Under the 30-day standard, the pack has two strikes. The attacks were confirmed Aug. 30 and Sept. 12.

In the latest depredation, a rancher reported an injured cow in a private pasture on Sept. 11. The cow had cuts and holes in its hindquarters from the groin to the udder. The department confirmed the next day that wolves attacked the cow. 

GPS data from a collar worn by a wolf in the pack showed it was in the area at the approximate time of the attack, according to the department.

The rancher regularly monitors the herd and has flashing lights in pastures, according to the department.

Fish and Wildlife counted eight wolves in the pack at the end of 2018, making it the state's second-largest wolfpack.
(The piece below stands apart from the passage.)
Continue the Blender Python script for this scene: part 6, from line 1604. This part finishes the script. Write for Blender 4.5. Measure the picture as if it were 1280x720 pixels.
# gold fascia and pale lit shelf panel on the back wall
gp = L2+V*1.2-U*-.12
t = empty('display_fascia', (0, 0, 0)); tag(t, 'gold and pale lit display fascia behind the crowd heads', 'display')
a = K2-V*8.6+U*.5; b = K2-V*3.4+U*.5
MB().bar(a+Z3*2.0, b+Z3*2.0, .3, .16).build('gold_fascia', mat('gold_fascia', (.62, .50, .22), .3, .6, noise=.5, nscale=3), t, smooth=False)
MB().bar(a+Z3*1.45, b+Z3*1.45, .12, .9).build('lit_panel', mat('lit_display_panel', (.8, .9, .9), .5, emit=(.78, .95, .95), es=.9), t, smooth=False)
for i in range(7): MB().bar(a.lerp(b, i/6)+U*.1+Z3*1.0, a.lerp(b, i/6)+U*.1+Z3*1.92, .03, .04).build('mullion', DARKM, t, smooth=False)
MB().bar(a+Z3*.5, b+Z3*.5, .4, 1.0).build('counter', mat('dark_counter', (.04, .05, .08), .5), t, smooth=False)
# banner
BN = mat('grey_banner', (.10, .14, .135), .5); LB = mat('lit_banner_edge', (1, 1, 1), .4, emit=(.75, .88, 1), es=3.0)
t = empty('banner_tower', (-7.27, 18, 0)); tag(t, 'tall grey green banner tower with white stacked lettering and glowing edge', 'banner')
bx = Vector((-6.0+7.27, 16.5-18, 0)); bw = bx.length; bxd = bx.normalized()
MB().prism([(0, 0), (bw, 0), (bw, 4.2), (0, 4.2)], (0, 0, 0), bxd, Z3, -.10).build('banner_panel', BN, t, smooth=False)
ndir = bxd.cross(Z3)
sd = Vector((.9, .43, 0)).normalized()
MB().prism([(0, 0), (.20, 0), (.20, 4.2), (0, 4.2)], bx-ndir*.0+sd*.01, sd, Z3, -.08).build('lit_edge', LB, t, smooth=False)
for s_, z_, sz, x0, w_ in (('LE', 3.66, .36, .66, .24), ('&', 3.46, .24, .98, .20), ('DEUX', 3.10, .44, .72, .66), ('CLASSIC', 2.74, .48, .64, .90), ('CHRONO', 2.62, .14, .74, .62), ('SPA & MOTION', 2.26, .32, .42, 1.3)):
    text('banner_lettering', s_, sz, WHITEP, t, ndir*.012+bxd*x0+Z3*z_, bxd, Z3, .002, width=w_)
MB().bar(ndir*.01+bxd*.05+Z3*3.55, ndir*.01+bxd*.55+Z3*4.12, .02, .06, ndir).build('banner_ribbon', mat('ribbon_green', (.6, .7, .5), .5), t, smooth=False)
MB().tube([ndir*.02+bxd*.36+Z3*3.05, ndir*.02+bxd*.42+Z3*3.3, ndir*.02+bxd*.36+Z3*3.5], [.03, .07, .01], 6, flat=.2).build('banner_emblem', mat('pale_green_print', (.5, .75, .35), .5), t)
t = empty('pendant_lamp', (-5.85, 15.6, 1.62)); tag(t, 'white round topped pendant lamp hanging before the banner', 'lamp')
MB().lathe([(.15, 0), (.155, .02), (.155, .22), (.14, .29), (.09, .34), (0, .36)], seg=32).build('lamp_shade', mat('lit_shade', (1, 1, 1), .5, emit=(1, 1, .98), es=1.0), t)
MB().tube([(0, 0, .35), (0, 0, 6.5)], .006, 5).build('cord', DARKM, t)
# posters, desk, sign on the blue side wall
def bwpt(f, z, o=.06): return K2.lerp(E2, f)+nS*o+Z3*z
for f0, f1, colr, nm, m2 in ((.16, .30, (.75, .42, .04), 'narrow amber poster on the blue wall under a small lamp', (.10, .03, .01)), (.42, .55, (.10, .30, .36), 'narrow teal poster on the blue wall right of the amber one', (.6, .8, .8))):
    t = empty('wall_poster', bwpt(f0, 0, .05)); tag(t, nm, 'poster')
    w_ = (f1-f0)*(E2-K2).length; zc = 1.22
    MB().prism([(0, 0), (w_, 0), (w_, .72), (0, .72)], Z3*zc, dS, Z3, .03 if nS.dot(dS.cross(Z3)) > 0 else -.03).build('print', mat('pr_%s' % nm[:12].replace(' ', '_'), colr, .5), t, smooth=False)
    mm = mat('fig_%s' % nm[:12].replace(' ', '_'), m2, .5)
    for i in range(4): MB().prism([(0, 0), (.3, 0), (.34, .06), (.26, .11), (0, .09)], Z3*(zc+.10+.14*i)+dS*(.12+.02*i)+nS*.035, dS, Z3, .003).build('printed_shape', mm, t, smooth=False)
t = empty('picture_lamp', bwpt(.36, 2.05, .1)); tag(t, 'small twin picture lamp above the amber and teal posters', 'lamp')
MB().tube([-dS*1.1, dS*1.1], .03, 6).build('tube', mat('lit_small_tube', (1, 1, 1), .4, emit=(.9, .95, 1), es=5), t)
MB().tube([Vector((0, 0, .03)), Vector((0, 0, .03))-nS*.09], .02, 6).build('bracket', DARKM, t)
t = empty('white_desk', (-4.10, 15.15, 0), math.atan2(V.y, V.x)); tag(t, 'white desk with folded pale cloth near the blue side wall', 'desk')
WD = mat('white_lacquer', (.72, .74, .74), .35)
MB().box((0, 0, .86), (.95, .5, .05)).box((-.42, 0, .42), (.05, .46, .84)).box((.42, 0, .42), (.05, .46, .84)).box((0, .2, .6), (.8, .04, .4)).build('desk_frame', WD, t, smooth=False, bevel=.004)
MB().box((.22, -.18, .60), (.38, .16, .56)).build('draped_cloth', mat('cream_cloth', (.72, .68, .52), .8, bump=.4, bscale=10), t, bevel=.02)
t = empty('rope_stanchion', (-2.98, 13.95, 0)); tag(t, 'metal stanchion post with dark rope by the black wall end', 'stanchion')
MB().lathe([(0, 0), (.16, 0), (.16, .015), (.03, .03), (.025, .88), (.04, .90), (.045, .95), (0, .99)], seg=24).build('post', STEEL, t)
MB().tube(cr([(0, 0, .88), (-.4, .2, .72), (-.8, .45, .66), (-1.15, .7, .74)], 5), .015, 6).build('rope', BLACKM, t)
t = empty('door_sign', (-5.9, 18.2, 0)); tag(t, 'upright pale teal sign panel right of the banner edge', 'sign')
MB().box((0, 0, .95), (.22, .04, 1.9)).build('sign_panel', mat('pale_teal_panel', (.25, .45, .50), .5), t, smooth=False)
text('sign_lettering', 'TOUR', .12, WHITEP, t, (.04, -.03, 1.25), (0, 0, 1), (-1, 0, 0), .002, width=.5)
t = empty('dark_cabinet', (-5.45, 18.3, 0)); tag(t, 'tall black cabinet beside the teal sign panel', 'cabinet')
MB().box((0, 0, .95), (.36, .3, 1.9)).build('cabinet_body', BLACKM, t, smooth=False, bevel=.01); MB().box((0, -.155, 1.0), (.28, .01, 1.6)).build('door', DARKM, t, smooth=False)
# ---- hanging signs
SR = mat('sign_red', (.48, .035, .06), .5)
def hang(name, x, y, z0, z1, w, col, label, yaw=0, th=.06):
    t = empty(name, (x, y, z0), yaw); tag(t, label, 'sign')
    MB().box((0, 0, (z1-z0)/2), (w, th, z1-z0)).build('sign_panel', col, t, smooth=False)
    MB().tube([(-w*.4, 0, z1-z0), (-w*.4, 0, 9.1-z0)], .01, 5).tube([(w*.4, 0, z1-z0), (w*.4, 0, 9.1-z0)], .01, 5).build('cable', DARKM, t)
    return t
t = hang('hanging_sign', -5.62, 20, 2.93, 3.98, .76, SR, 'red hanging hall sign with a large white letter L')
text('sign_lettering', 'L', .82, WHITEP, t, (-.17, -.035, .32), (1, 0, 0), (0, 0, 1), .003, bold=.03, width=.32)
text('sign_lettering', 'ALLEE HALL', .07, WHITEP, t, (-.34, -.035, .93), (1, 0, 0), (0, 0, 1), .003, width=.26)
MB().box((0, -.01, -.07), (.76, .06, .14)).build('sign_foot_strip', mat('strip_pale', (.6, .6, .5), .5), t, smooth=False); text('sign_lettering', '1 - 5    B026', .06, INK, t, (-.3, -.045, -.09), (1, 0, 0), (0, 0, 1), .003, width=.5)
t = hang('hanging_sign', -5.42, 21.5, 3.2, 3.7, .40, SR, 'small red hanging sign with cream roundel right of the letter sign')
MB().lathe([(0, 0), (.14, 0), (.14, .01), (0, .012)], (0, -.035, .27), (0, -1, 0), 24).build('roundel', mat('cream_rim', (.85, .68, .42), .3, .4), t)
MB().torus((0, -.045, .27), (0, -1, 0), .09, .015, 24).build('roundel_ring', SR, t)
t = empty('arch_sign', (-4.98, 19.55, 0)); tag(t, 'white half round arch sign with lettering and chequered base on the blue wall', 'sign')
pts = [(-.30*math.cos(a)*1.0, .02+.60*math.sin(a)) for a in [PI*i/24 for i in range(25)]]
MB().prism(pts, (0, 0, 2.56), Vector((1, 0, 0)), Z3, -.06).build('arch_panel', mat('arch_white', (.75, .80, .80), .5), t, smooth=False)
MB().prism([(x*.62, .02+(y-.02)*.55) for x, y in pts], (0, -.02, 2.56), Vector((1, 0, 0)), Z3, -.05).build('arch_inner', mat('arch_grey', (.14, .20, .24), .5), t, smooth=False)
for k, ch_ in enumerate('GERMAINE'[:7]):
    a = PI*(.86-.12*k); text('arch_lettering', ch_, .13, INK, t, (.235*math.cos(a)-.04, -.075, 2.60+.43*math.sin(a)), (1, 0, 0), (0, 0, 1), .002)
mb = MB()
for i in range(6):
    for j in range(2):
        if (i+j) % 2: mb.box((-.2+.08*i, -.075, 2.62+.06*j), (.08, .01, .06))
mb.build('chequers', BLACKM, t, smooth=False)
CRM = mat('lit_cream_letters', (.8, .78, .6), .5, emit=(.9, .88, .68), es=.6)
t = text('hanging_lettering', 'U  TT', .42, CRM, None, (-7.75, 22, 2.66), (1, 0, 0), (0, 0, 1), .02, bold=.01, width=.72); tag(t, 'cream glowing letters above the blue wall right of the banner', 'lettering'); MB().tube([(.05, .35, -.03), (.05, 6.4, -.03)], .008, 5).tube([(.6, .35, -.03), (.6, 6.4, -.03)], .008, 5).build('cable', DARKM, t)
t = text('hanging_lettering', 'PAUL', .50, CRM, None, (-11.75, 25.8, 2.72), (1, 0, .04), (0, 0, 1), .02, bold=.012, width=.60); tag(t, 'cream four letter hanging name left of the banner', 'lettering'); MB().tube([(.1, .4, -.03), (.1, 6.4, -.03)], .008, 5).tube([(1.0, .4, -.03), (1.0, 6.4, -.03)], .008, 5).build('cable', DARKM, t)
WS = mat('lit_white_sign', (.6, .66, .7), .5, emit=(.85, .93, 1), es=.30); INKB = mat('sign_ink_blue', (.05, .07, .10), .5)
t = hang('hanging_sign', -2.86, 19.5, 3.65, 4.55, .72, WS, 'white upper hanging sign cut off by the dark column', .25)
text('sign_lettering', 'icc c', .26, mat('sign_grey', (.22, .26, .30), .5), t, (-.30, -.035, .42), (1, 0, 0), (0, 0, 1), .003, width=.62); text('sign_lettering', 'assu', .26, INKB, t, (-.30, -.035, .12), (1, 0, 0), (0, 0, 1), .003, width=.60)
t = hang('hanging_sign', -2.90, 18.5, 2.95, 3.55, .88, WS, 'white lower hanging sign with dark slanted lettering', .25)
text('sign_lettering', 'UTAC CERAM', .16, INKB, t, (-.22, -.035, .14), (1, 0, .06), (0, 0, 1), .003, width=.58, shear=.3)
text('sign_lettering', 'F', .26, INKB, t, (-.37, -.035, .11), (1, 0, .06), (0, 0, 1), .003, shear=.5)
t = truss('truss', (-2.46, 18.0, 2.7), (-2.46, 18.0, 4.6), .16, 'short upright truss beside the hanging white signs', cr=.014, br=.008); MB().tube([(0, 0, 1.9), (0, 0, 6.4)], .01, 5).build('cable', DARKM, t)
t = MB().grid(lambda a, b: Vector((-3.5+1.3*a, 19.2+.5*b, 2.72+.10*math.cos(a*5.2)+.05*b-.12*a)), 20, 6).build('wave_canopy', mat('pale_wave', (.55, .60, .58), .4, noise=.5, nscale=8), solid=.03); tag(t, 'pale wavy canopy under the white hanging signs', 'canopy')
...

Larger packs have not had conflicts with livestock, while smaller ones have.  

In northeast Washington, an order issued Aug. 9 by Susewind to kill the last two known wolves in the Togo pack remains in place. The department has not made any effort to remove the pack for several weeks.

The department hoped to trap one wolf, fit it with a GPS collar and then find both wolves. The wolves, however, avoided the traps, and the department pulled them. The department has not ruled out trying to trap again this fall, the spokeswoman said.

The Togo pack has killed or injured cattle six times in the past 30 days, nine in the past 10 months and 18 since November 2017.

A rancher on July 24 shot a wolf in the pack as it was attacking cattle. The wolf left and was not found, but wildlife managers believe the wound was fatal. The department determined the shooting was lawful.

Fish and Wildlife has so far this year documented that wolves definitely or probably killed or injured 28 cattle in Washington. The department recorded 35 attacks on livestock in all of 2018.

Fish and Wildlife shot the last four known wolves in the OPT pack in mid-August. The pack had killed or injured at least 29 cattle, dating back to last fall, and 13 this year, according to the department.